A couple of weeks before Easter I had been thinking and meditating on this idea of our “new name” and how our name represents who God wants us to be.  I was driving to Caddyshack to wait tables for a pm shift and I was praying asking God, “What is my new name?”  Right after asking that question, the most amazing thing happened.  It was almost as if Jesus himself got into my car and spoke out loud.  (He didn’t, but what I heard in my heart was just as clear as anything anyone has ever said to me.)  This is what I heard, “Bill, I’ve already given you your new name.  Your boss at Caddyshack calls you by it every time he sees you at work.” 

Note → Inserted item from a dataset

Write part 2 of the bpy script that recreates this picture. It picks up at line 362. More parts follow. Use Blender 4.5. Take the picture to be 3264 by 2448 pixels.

Now at this point I need to give you some background.  My boss Jimmy is the guy who hired me.  He was a good friend of my friends who had asked me to help them start a church.  He was not exactly a church goer, but he liked me and thought it was funny to have this “Pastor dude” working alongside a pretty rough crowd.  He came up with a name he loved to call me—Wild Willy.  Actually, when I walked into work he would bellow, “Willlllllllllllllllld Willy!”  (I think he told me he got the name from a Rolling Stones song or some other band.)  Now Jimmy didn’t call me this because I was wild, but because as a preacher who had never been drunk, had premarital sex or smoked dope I was the opposite of Wild Willy. 

But now here in my car the Spirit of God was speaking into my heart my new name, Wild Willy.  You see, for most of my life fear has been my theme.  As a kid growing up I was afraid and I carried that into my adulthood.  I had always played it safe in almost every decision I had ever made.  But now at age 48 I heard a call to risk it all, move to Florida and start a church that would reach the broken and bruised.  I would no longer be Mild Bill, but I would be Wild Willy. 

I love that name!  I don’t always live up to it.  Many days I feel afraid and the Evil One whispers in my ear to give up and go back to just plain old Bill, but I don’t want to.  I want to live out of my new name and new nature. 

Do you have a new name?  Tell me about it.  If you don’t, ask your Father and He’ll tell you.